TASK GOAL | Extract every record, keeping each one exactly as it is.

DATASET RECORDS |

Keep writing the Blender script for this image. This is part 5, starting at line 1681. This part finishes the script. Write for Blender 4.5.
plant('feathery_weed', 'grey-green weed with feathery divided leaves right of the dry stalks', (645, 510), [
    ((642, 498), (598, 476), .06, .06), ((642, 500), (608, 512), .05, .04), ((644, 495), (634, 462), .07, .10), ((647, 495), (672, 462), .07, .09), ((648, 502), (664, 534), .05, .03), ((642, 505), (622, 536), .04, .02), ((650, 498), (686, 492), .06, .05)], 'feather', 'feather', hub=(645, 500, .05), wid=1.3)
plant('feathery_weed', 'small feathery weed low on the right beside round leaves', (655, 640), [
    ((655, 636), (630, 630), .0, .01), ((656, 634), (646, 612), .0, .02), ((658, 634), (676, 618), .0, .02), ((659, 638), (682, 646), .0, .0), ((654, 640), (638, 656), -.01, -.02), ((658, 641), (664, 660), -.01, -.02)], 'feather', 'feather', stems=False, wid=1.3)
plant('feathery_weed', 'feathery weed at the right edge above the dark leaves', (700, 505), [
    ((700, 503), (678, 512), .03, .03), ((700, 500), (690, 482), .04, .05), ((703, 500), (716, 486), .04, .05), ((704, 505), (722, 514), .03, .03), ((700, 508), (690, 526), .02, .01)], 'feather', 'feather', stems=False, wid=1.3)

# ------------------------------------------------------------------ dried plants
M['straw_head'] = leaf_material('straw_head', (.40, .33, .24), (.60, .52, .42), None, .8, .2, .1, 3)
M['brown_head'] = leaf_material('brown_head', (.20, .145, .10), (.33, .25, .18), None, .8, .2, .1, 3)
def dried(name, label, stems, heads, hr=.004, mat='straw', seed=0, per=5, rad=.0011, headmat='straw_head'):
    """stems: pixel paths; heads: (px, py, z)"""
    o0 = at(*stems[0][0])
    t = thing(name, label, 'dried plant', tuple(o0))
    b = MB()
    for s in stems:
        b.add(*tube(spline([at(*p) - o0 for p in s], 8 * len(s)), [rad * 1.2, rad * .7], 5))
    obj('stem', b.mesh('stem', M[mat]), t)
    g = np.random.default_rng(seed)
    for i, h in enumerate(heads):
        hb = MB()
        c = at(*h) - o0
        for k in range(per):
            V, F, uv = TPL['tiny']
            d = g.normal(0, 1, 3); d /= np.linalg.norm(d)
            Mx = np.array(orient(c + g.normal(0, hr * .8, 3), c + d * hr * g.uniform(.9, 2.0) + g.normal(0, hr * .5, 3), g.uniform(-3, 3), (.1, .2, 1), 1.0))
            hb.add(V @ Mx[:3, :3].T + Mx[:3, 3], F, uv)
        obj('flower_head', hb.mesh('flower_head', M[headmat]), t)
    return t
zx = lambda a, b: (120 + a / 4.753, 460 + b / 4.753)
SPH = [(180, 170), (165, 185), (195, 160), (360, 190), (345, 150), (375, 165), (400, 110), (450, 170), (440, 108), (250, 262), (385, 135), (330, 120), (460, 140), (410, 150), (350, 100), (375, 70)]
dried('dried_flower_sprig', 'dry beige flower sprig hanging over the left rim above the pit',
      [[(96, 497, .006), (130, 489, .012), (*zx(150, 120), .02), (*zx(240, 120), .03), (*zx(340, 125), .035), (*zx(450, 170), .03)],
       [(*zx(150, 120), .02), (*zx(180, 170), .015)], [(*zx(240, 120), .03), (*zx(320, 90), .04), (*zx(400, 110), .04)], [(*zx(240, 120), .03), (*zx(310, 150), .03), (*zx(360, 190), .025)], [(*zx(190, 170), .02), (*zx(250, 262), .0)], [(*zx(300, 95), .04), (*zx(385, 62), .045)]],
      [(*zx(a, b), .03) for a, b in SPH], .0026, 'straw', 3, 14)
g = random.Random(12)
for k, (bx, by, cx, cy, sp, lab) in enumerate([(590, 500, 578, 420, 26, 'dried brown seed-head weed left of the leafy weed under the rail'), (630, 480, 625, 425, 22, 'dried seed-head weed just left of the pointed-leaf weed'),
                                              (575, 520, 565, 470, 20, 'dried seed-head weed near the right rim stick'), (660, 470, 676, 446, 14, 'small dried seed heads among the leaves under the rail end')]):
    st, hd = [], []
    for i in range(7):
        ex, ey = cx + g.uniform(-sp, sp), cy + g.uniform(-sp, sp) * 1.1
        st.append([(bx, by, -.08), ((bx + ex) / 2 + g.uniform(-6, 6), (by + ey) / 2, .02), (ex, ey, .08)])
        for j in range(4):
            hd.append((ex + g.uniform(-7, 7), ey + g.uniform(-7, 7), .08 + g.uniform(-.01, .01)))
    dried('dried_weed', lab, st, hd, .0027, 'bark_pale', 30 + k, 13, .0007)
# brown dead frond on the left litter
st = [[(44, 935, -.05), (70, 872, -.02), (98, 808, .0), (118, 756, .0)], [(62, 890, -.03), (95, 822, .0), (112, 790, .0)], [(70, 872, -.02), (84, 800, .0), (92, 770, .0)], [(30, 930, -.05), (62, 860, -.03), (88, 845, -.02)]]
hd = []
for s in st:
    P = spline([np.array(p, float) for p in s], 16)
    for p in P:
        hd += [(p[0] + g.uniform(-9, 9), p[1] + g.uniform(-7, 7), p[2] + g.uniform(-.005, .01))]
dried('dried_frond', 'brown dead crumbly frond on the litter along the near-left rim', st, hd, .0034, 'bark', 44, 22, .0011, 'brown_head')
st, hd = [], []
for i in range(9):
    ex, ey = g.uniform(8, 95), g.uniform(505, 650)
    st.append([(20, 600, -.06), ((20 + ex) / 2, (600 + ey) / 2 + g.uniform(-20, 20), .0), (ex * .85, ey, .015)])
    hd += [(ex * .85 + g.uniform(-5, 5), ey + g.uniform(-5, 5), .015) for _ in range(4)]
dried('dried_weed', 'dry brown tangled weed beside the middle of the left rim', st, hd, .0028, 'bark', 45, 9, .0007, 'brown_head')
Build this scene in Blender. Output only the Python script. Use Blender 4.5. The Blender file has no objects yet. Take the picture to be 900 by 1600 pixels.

RESULT OF THIS TASK |
Keep writing the Blender script for this image. This is part 5, starting at line 1681. This part finishes the script. Write for Blender 4.5.
plant('feathery_weed', 'grey-green weed with feathery divided leaves right of the dry stalks', (645, 510), [
    ((642, 498), (598, 476), .06, .06), ((642, 500), (608, 512), .05, .04), ((644, 495), (634, 462), .07, .10), ((647, 495), (672, 462), .07, .09), ((648, 502), (664, 534), .05, .03), ((642, 505), (622, 536), .04, .02), ((650, 498), (686, 492), .06, .05)], 'feather', 'feather', hub=(645, 500, .05), wid=1.3)
plant('feathery_weed', 'small feathery weed low on the right beside round leaves', (655, 640), [
    ((655, 636), (630, 630), .0, .01), ((656, 634), (646, 612), .0, .02), ((658, 634), (676, 618), .0, .02), ((659, 638), (682, 646), .0, .0), ((654, 640), (638, 656), -.01, -.02), ((658, 641), (664, 660), -.01, -.02)], 'feather', 'feather', stems=False, wid=1.3)
plant('feathery_weed', 'feathery weed at the right edge above the dark leaves', (700, 505), [
    ((700, 503), (678, 512), .03, .03), ((700, 500), (690, 482), .04, .05), ((703, 500), (716, 486), .04, .05), ((704, 505), (722, 514), .03, .03), ((700, 508), (690, 526), .02, .01)], 'feather', 'feather', stems=False, wid=1.3)

# ------------------------------------------------------------------ dried plants
M['straw_head'] = leaf_material('straw_head', (.40, .33, .24), (.60, .52, .42), None, .8, .2, .1, 3)
M['brown_head'] = leaf_material('brown_head', (.20, .145, .10), (.33, .25, .18), None, .8, .2, .1, 3)
def dried(name, label, stems, heads, hr=.004, mat='straw', seed=0, per=5, rad=.0011, headmat='straw_head'):
    """stems: pixel paths; heads: (px, py, z)"""
    o0 = at(*stems[0][0])
    t = thing(name, label, 'dried plant', tuple(o0))
    b = MB()
    for s in stems:
        b.add(*tube(spline([at(*p) - o0 for p in s], 8 * len(s)), [rad * 1.2, rad * .7], 5))
    obj('stem', b.mesh('stem', M[mat]), t)
    g = np.random.default_rng(seed)
    for i, h in enumerate(heads):
        hb = MB()
        c = at(*h) - o0
        for k in range(per):
            V, F, uv = TPL['tiny']
            d = g.normal(0, 1, 3); d /= np.linalg.norm(d)
            Mx = np.array(orient(c + g.normal(0, hr * .8, 3), c + d * hr * g.uniform(.9, 2.0) + g.normal(0, hr * .5, 3), g.uniform(-3, 3), (.1, .2, 1), 1.0))
            hb.add(V @ Mx[:3, :3].T + Mx[:3, 3], F, uv)
        obj('flower_head', hb.mesh('flower_head', M[headmat]), t)
    return t
zx = lambda a, b: (120 + a / 4.753, 460 + b / 4.753)
SPH = [(180, 170), (165, 185), (195, 160), (360, 190), (345, 150), (375, 165), (400, 110), (450, 170), (440, 108), (250, 262), (385, 135), (330, 120), (460, 140), (410, 150), (350, 100), (375, 70)]
dried('dried_flower_sprig', 'dry beige flower sprig hanging over the left rim above the pit',
      [[(96, 497, .006), (130, 489, .012), (*zx(150, 120), .02), (*zx(240, 120), .03), (*zx(340, 125), .035), (*zx(450, 170), .03)],
       [(*zx(150, 120), .02), (*zx(180, 170), .015)], [(*zx(240, 120), .03), (*zx(320, 90), .04), (*zx(400, 110), .04)], [(*zx(240, 120), .03), (*zx(310, 150), .03), (*zx(360, 190), .025)], [(*zx(190, 170), .02), (*zx(250, 262), .0)], [(*zx(300, 95), .04), (*zx(385, 62), .045)]],
      [(*zx(a, b), .03) for a, b in SPH], .0026, 'straw', 3, 14)
g = random.Random(12)
for k, (bx, by, cx, cy, sp, lab) in enumerate([(590, 500, 578, 420, 26, 'dried brown seed-head weed left of the leafy weed under the rail'), (630, 480, 625, 425, 22, 'dried seed-head weed just left of the pointed-leaf weed'),
                                              (575, 520, 565, 470, 20, 'dried seed-head weed near the right rim stick'), (660, 470, 676, 446, 14, 'small dried seed heads among the leaves under the rail end')]):
    st, hd = [], []
    for i in range(7):
        ex, ey = cx + g.uniform(-sp, sp), cy + g.uniform(-sp, sp) * 1.1
        st.append([(bx, by, -.08), ((bx + ex) / 2 + g.uniform(-6, 6), (by + ey) / 2, .02), (ex, ey, .08)])
        for j in range(4):
            hd.append((ex + g.uniform(-7, 7), ey + g.uniform(-7, 7), .08 + g.uniform(-.01, .01)))
    dried('dried_weed', lab, st, hd, .0027, 'bark_pale', 30 + k, 13, .0007)
# brown dead frond on the left litter
st = [[(44, 935, -.05), (70, 872, -.02), (98, 808, .0), (118, 756, .0)], [(62, 890, -.03), (95, 822, .0), (112, 790, .0)], [(70, 872, -.02), (84, 800, .0), (92, 770, .0)], [(30, 930, -.05), (62, 860, -.03), (88, 845, -.02)]]
hd = []
for s in st:
    P = spline([np.array(p, float) for p in s], 16)
    for p in P:
        hd += [(p[0] + g.uniform(-9, 9), p[1] + g.uniform(-7, 7), p[2] + g.uniform(-.005, .01))]
dried('dried_frond', 'brown dead crumbly frond on the litter along the near-left rim', st, hd, .0034, 'bark', 44, 22, .0011, 'brown_head')
st, hd = [], []
for i in range(9):
    ex, ey = g.uniform(8, 95), g.uniform(505, 650)
    st.append([(20, 600, -.06), ((20 + ex) / 2, (600 + ey) / 2 + g.uniform(-20, 20), .0), (ex * .85, ey, .015)])
    hd += [(ex * .85 + g.uniform(-5, 5), ey + g.uniform(-5, 5), .015) for _ in range(4)]
dried('dried_weed', 'dry brown tangled weed beside the middle of the left rim', st, hd, .0028, 'bark', 45, 9, .0007, 'brown_head')
Build this scene in Blender. Output only the Python script. Use Blender 4.5. The Blender file has no objects yet. Take the picture to be 900 by 1600 pixels.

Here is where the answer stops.